Summer's gone. Now it's back-to-school time. More tenured profs teaching two seminar courses on Willa Cather, picking up $130,000 for their troubles. More PhD students pretending that Roo Borson's worth even seconds of a healthy life. This year I'm lecturing on Thackeray and Marguerite Yourcenar. I don't know who the hell she is either, but no one'll pick up that course. The carrot moment happened when the university advanced me $5,000 to head out to a Yourcenar conference in South Africa. That's government-funded cash, baby. Your money. I plan on spending two grand on the trip and a thousand on a weekend in Vegas where the other 2K'll go on the Green Bay Packers to win the NFC North.

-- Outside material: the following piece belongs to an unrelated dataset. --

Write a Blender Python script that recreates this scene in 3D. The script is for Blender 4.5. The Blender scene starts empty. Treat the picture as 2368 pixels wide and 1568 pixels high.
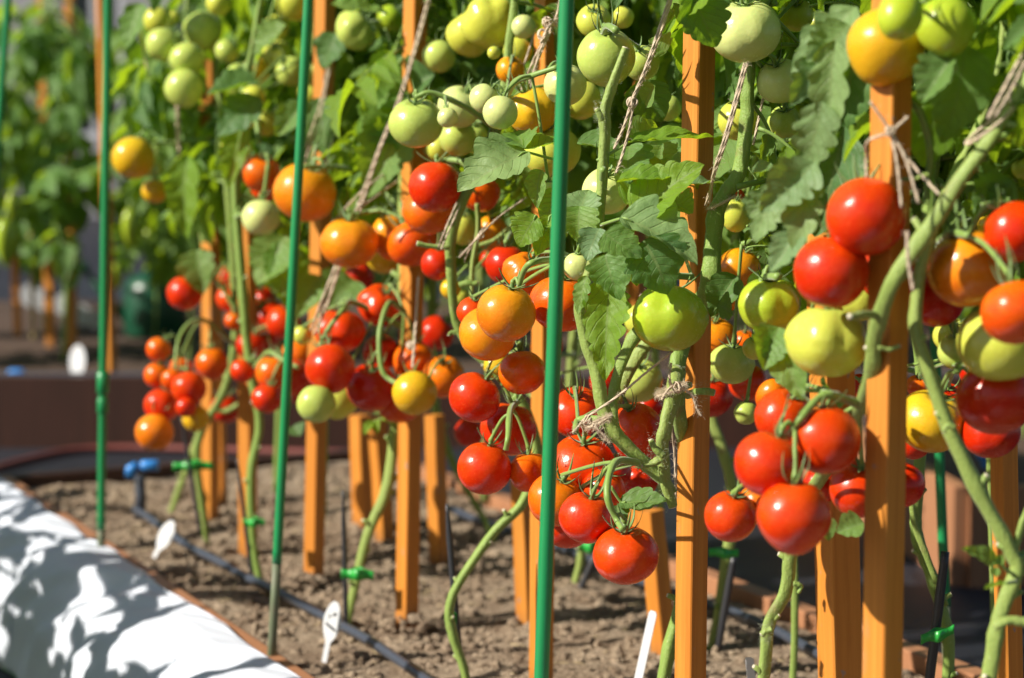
import bpy, math, random
import numpy as np
from mathutils import Vector, Matrix, noise
R = math.radians
scene = bpy.context.scene
# ---------------------------------------------------------------- camera
F, CX, CY, HZ, CAMZ = 5000.0, 1184.0, 784.0, 250.0, 0.90     # focal length in reference pixels, centre, horizon row, eye height
PITCH = math.atan((CY - HZ) / F)
cd = bpy.data.cameras.new('camera'); cam = bpy.data.objects.new('camera', cd)
scene.collection.objects.link(cam); scene.camera = cam
cd.sensor_width = 36.0; cd.lens = 36.0 * F / 2368.0; cd.clip_start = 0.05; cd.clip_end = 500
cam.location = (0, 0, CAMZ); cam.rotation_euler = (math.pi/2 - PITCH, 0, 0)
cd.dof.use_dof = True; cd.dof.focus_distance = 2.68; cd.dof.aperture_fstop = 3.6
# ---------------------------------------------------------------- light
SUN = Vector((-0.77, -0.26, 0.58)).normalized()
w = bpy.data.worlds.new('World'); scene.world = w; w.use_nodes = True
nt = w.node_tree; bg = nt.nodes['Background']; sky = nt.nodes.new('ShaderNodeTexSky')
sky.sky_type = 'NISHITA'; sky.sun_disc = False
sky.sun_elevation = math.asin(SUN.z); sky.sun_rotation = math.atan2(SUN.x, SUN.y)
bg.inputs['Strength'].default_value = 0.056
nt.links.new(sky.outputs[0], bg.inputs['Color'])
sl = bpy.data.lights.new('sun', 'SUN'); sl.energy = 5.0; sl.angle = R(0.6); sl.color = (1.0, 0.93, 0.82)
so = bpy.data.objects.new('sun', sl); scene.collection.objects.link(so)
so.rotation_euler = SUN.to_track_quat('Z', 'Y').to_euler()
scene.view_settings.view_transform = 'Standard'; scene.view_settings.look = 'None'
scene.view_settings.exposure = 0.62; scene.view_settings.gamma = 1.0
scene.render.engine = 'CYCLES'
cy = scene.cycles
cy.max_bounces = 8; cy.diffuse_bounces = 3; cy.glossy_bounces = 3; cy.transmission_bounces = 4; cy.transparent_max_bounces = 4
cy.use_denoising = True; cy.caustics_reflective = False; cy.caustics_refractive = False; cy.sample_clamp_indirect = 4.0

C0 = Vector((0, 0, CAMZ)); cp, sp = math.cos(PITCH), math.sin(PITCH)
def ray(x, y): return Vector((x - CX, F*cp + (CY - y)*sp, -F*sp + (CY - y)*cp))
def P(x, y, Y): r = ray(x, y); return C0 + r * (Y / r.y)
def G(x, y, z=0.0): r = ray(x, y); return C0 + r * ((z - CAMZ) / r.z)
def PX(Y): return Y / F                       # metres that one reference pixel covers at distance Y
def proj(A):                                  # n x 3 array -> x, y, Y
    dx, dy, dz = A[:, 0], A[:, 1], A[:, 2] - CAMZ
    dep = dy*cp - dz*sp
    return CX + F*dx/dep, CY - F*(dy*sp + dz*cp)/dep, dy

# ---------------------------------------------------------------- helpers
col = scene.collection
def tag(o, label=None, cat=None, group=None, kind=None):
    if label: o['label'] = label
    if cat: o['category'] = cat
    if group: o['group'] = group
    if kind: o['kind'] = kind
    return o
def empty(name, loc, rz=0):
    o = bpy.data.objects.new(name, None); col.objects.link(o); o.empty_display_size = .05
    o.location = loc; o.rotation_euler = (0, 0, rz); return o
class MB:
    """collects geometry in world space; build() links it as one mesh object whose origin is the parent's"""
    def __init__(s): s.v, s.f, s.uv, s.mi = [], [], {}, []
    def add(s, vs, fs, mi=0):
        n = len(s.v); s.v.extend([tuple(v) for v in vs]); s.f.extend([tuple(i + n for i in f) for f in fs]); s.mi.extend([mi]*len(fs))
    def box(s, c, size, rz=0, mi=0, M=None):
        cx, cy_, cz = c; a, b, h = size[0]/2, size[1]/2, size[2]/2
        M = M or (Matrix.Translation(Vector(c)) @ Matrix.Rotation(rz, 4, 'Z'))
        vs = [M @ Vector((x, y, z)) for x in (-a, a) for y in (-b, b) for z in (-h, h)]
        s.add(vs, [(0,1,3,2),(4,6,7,5),(0,4,5,1),(2,3,7,6),(0,2,6,4),(1,5,7,3)], mi)
    def tube(s, pts, rad, seg=8, cap=True, mi=0, ov=1.0):
        pts = [Vector(p) for p in pts]; n = len(pts)
        if not hasattr(rad, '__len__'): rad = [rad]*n
        t0 = (pts[1]-pts[0]).normalized(); up = Vector((0,0,1)) if abs(t0.z) < .9 else Vector((0,1,0))
        nrm = (up - t0*up.dot(t0)).normalized(); vs = []; fs = []
        for i in range(n):
            t = (pts[min(i+1,n-1)] - pts[max(i-1,0)]).normalized()
            nrm = nrm - t*nrm.dot(t); nrm = nrm.normalized() if nrm.length > 1e-6 else t.orthogonal().normalized()
            b = t.cross(nrm)
            for k in range(seg):
                a = 2*math.pi*k/seg; vs.append(pts[i] + (nrm*math.cos(a)*ov + b*math.sin(a))*rad[i])
        for i in range(n-1):
            for k in range(seg):
                fs.append((i*seg+k, i*seg+(k+1)%seg, (i+1)*seg+(k+1)%seg, (i+1)*seg+k))
        if cap: fs.append(tuple(range(seg))[::-1]); fs.append(tuple((n-1)*seg+k for k in range(seg)))
        s.add(vs, fs, mi)
    def build(s, name, mats, parent=None, smooth=True, origin=None, bevel=0):
        o3 = Vector(origin) if origin is not None else (parent.location.copy() if parent else Vector((0,0,0)))
        me = bpy.data.meshes.new(name); inv = Matrix.Translation(-o3)
        if parent is not None and parent.rotation_euler.z: inv = parent_matrix(parent).inverted()
        me.from_pydata([inv @ Vector(v) for v in s.v], [], s.f); me.update()
        if smooth: me.polygons.foreach_set('use_smooth', [True]*len(me.polygons))
        for m in (mats if isinstance(mats, (list, tuple)) else [mats]): me.materials.append(m)
        if any(s.mi): me.polygons.foreach_set('material_index', s.mi)
        o = bpy.data.objects.new(name, me); col.objects.link(o)
        if parent: o.parent = parent
        else: o.location = o3
        if bevel:
            b = o.modifiers.new('bevel', 'BEVEL'); b.width = bevel; b.segments = 2; b.limit_method = 'ANGLE'
        return o
def parent_matrix(p): return Matrix.Translation(p.location) @ Matrix.Rotation(p.rotation_euler.z, 4, 'Z')
def smooth_path(pts, step=6):
    pts = [Vector(p) for p in pts]; out = []
    q = [pts[0]*2 - pts[1]] + pts + [pts[-1]*2 - pts[-2]]
    for i in range(1, len(q)-2):
        a, b, c, d = q[i-1], q[i], q[i+1], q[i+2]
        for k in range(step):
            t = k/step
            out.append(.5*((2*b) + (-a+c)*t + (2*a-5*b+4*c-d)*t*t + (-a+3*b-3*c+d)*t**3))
    out.append(pts[-1]); return out
def lerp_list(vals, n):
    m = len(vals)-1; return [vals[min(int(i/(n-1)*m), m-1)]*(1-(i/(n-1)*m - min(int(i/(n-1)*m), m-1))) + vals[min(int(i/(n-1)*m), m-1)+1]*(i/(n-1)*m - min(int(i/(n-1)*m), m-1)) for i in range(n)]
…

I'm not even prepping for my courses. About a week ago I saw an older prof. carrying a box of research on Lord Durham's Report, and the life just drained out of me. Now I'm watching the TSX stock ticker almost endlessly.
Chrystia Freeland was on BNN a couple of days ago. She was wearing a plunging v-neck top and was obviously bra-less. Freeeland's head of something at Reuters, and she's not a bad-looking woman. Here's a picture. Anyway, she was showing a ton of cleavage, enough to keep me interested in the interview with Paul Waldie. Then BNN threw up some electronic text block that completely obscured Freeland's chest. It said something like, "Dow down in August." And that little message stayed on the screen for minutes. Every time that Freeland was shown, the message popped back up. They'd go to Waldie and the message would disappear. Then back to Freeland and up it came.
Freeland has nice tits. Inappropriate or not, that's my conclusion. And this is the kind of post that I really enjoy writing because having already Googled "Chrystia Freeland and tits" I know that no one else is out there digging into this kind of message. Every time that I write something about Atwood I get angry emails from semen-less men and women who never saw a menstrual cycle complaining about how Atwood's an artist and a writer and a beacon of hope. Okay. But do I get people talking? Damn right.
So now Freeland has an admirer. When she goes to Yahoo or Infoseek or whatever site she uses and types in "Chrystia Freeland" this post'll be right there. And is there a better compliment that a man can pay than recognizing good cleavage? That's sure as hell better than being told that you teach The Tragedy of King Christophe better than any other ABD student.